What will be the asymptotic time complexity of the following function?

Question

I came across this problem on asymptotic complexity of a function:

The complexities of 3 functions are as follows:

f(n) = O(n)

g(n) = Big-Omega(n)

h(n) = Theta(n)

So what will be the asymptotic complexity of the resultant function [f(n).g(n)] + h(n)

I can figure out the answer to this will be Big-Omega(n) by elementary hit and trial. For example if I say f(n) = n and g(n) = n and h(n) = n. So we can say f(n) is O(n) and g(n) is Big-Omega(n) and h(n) is Theta(n). Now f(n).g(n) is n² and this will be Big-Omega(n) but not O(n). Now adding this to h(n) is n²+n. Which also is Big-Omega(n) but not Theta(n).

But I'm not able to figure out a proper logical or mathematical proof to this. Can someone please help me out with this?

Answer 1

Here's an attempt at a logical explanation:

• f(n) = O(n) means that f's running time is at most linear (may be constant time).
• h(n) = Theta(n) means that h's running time running is linear.
• g(n) = Big-Omega(n) means that g's running time is atleast linear (may be polynomial, exponential... we don't know).

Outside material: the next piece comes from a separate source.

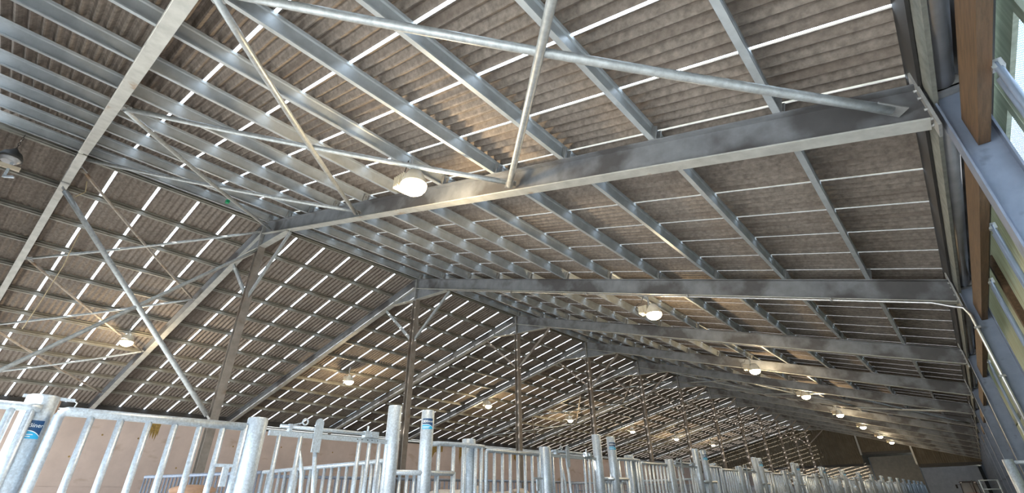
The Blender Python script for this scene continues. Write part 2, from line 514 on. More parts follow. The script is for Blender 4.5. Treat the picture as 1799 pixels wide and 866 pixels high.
struct(MB().box((13.35, DY, 0), (14.1, DY + 0.15, 4.1)), 'wall_back_edge', M['dark'])
def door(name, x0, x1, z1, mt):
    mb = MB(); z = 0.02; h = 0.30
    while z < z1:
        t = min(z + h, z1)
        mb.box((x0, DY - 0.02, z), (x1, DY + 0.06, t - 0.03)); mb.box((x0, DY, t - 0.03), (x1, DY + 0.05, t)); z = t
    return struct(mb, name, mt)
door('door_1', 1.2, 6.92, 5.9, M['doorbrown'])
door('door_2', 7.05, 13.3, 4.2, M['doorgrey'])
for i, (x, zt) in enumerate([(4.22, 6.9), (8.67, 5.6)]):
    struct(MB().prism(ibeam(0.2, 0.15), (x, GY - 0.12, 3.6 if i else 4.7), (x, GY - 0.12, zt), (0, 1, 0)), 'trim_%d' % (9 + i), M['plate'])
for i, x in enumerate((1.18, 6.98)):
    struct(MB().box((x - 0.06, Y1 - 0.12, 0), (x + 0.06, Y1, 5.8)), 'trim_%d' % (20 + i), M['plate'])
mb = MB()
mb.box((-14.3, GY - 0.08, 3.65), (4.1, GY, 3.9)); mb.box((4.3, GY - 0.08, 4.7), (8.6, GY, 4.95)); mb.box((8.75, GY - 0.08, 3.35), (13.6, GY, 3.62))
struct(mb, 'trim_11', M['dark'])

# ------------------------------------------------------------------ portal frames
ft = 0.014
def rafter(k, side):
    y = FY[k]; near = k == 0
    lab = 'grey steel %s-hand roof rafter of the %s portal frame from the front' % ('right' if side > 0 else 'left', ORD[k])
    if near: lab = 'pale steel %s-hand rafter of the frame straight overhead, %s' % ('right' if side > 0 else 'left', 'running up out of the picture' if side > 0 else 'rust stained at a joint')
    xe = WX if side > 0 else 14.3
    b_ = 0.145 if near else 0.17
    mt = M['strip'] if near else M['rafter']
    t = thing('rafter', (0, y, APEX), lab, 'rafter', 'right-hand rafters' if side > 0 else 'left-hand rafters')
    sgn = side
    a0 = V((0.02 * sgn, y, (top(0.01 * sgn) + bot(0.01 * sgn)) / 2)); a1 = V((xe * sgn, y, (top(xe * sgn) + bot(xe * sgn)) / 2))
    dep = 0.36 if side > 0 else 0.335
    prof = ibeam(dep, b_, 0.016, 0.01)
    H = dep / 2
    if near:
        MB().prism(prof, a0, a1).obj('beam', mt, t)
    else:
        MB().prism([(-0.005, -H + 0.014), (0.005, -H + 0.014), (0.005, H - 0.016), (b_ / 2, H - 0.016), (b_ / 2, H), (-b_ / 2, H), (-b_ / 2, H - 0.016), (-0.005, H - 0.016)], a0, a1).obj('web', mt, t)
        f = MB().prism([(-b_ / 2, -H), (b_ / 2, -H), (b_ / 2, -H + 0.016), (-b_ / 2, -H + 0.016)], a0, a1).obj('bottom_flange', M['strip'], t)  # floor bounce painted in as a paler steel than the web
        f['label'] = 'bottom flange painted pale for floor bounce'
    # apex haunch: web plate and bottom flange
    hx = 1.62 if side > 0 else 1.33
    z0, z1 = 7.33, (7.245 if side > 0 else 7.46)
    mb = MB()
    P = [(0.01 * sgn, bot(0.01) + 0.03), (0.01 * sgn, z0), (hx * sgn, z1), (hx * sgn, bot(hx * sgn) + 0.02)]
    vs = [(x, y - 0.005, z) for x, z in P] + [(x, y + 0.005, z) for x, z in P]
    mb.add(vs, [(0, 1, 2, 3), (7, 6, 5, 4)] + [(i, i + 4, (i + 1) % 4 + 4, (i + 1) % 4) for i in range(4)])
    mb.obj('haunch', mt, t)
    MB().bar((0.01 * sgn, y, z0 - 0.006), (hx * sgn, y, z1 - 0.006), b_, 0.014).obj('haunch_flange', M['strip'], t)
    # end plates
    MB().box((0.004 * sgn, y - b_ / 2 - 0.01, 7.30), (0.026 * sgn, y + b_ / 2 + 0.01, 8.10)).obj('apex_plate', M['plate'], t)
    if side > 0:
        mb = MB(); mb.box((WX - 0.03, y - 0.10, 3.66), (WX - 0.008, y + 0.10, 4.22))
        for zz in (3.76, 3.86, 3.98, 4.06):
            for dy in (-0.05, 0.05):
                mb.prism([(0.014 * math.cos(a * math.pi / 3), 0.014 * math.sin(a * math.pi / 3)) for a in range(6)], (WX - 0.05, y + dy, zz), (WX - 0.03, y + dy, zz))
        mb.obj('end_plate', M['plate'], t)
    return t
for k in range(len(FY)):
    rafter(k, 1); rafter(k, -1)

def column(k):
    y = FY[k]
    t = thing('wall_column', (13.78, y, 0), 'blue-grey steel wall column under the %s portal frame, on the right' % ORD[k], 'column', 'right-hand wall columns')
    MB().prism(ibeam(0.24, 0.17, 0.014, 0.01), (13.78, y, 0), (13.78, y, 4.05), (1, 0, 0)).obj('shaft', M['column'], t)
    MB().box((13.64, y - 0.12, 0.0), (13.92, y + 0.12, 0.02)).obj('base_plate', M['plate'], t)
    mb = MB()
    mb.box((13.70, y - 0.125, 3.93), (13.86, y - 0.115, 4.02))
    for x in (13.74, 13.81):
        mb.prism([(0.013 * math.cos(a * math.pi / 3), 0.013 * math.sin(a * math.pi / 3)) for a in range(6)], (x, y - 0.135, 3.975), (x, y - 0.125, 3.975))
    mb.box((13.70, y - 0.125, 3.93), (13.86, y - 0.005, 3.94))
    mb.obj('gutter_bracket', M['plate'], t)
NF = len(FY)                               # frames in front of the partition
FY += [S * k for k in range(13, 18)]
for k in range(len(FY)): column(k)
FY = FY[:NF]

def ridge_post(k):
    y = FY[k]
    t = thing('ridge_post', (0, y, 0), 'brownish steel centre post standing under the ridge of the %s portal frame' % ORD[k], 'post', 'centre posts under the ridge')
    MB().prism(ibeam(0.18, 0.18, 0.012, 0.008), (0, y, 0), (0, y, 7.31), (1, 0, 0)).obj('shaft', M['post'], t)
    MB().box((-0.13, y - 0.13, 0), (0.13, y + 0.13, 0.02)).obj('base_plate', M['plate'], t)
    for sx, xt, zt in ((1, 1.74, 7.19), (-1, -1.74, 7.34)):
        mb = MB()
        if k == 1 or k == 2 or sx > 0: mb.bar((sx * 0.10, y, 5.92), (xt, y, zt), 0.09, 0.05, (0, 1, 0))
        else: mb.bar((sx * 0.10, y, 5.92), (xt, y, zt), 0.07, 0.045, (0, 1, 0))
        mb.box((min(sx * 0.09, sx * 0.16), y - 0.006, 5.84), (max(sx * 0.09, sx * 0.16), y + 0.006, 6.02))
        mb.obj('knee_brace', M['tube'] if k < 3 else M['post'], t)  # farther braces take a darker colour in place of shade
    return t
for k in range(1, len(FY)): ridge_post(k)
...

Now let's analyse the best case: f(n) is constant time, g(n) is linear, h(n) is linear. what can we say about the function f(n)*g(n)+h(n)? that it's also linear.

What can we say about the worst case? nothing, as we have no clue about the behaviour of g(n) in the worst case.

So we can conclude that f(n)*g(n)+h(n) = Big-Omega(n) as this function is linear at the best case.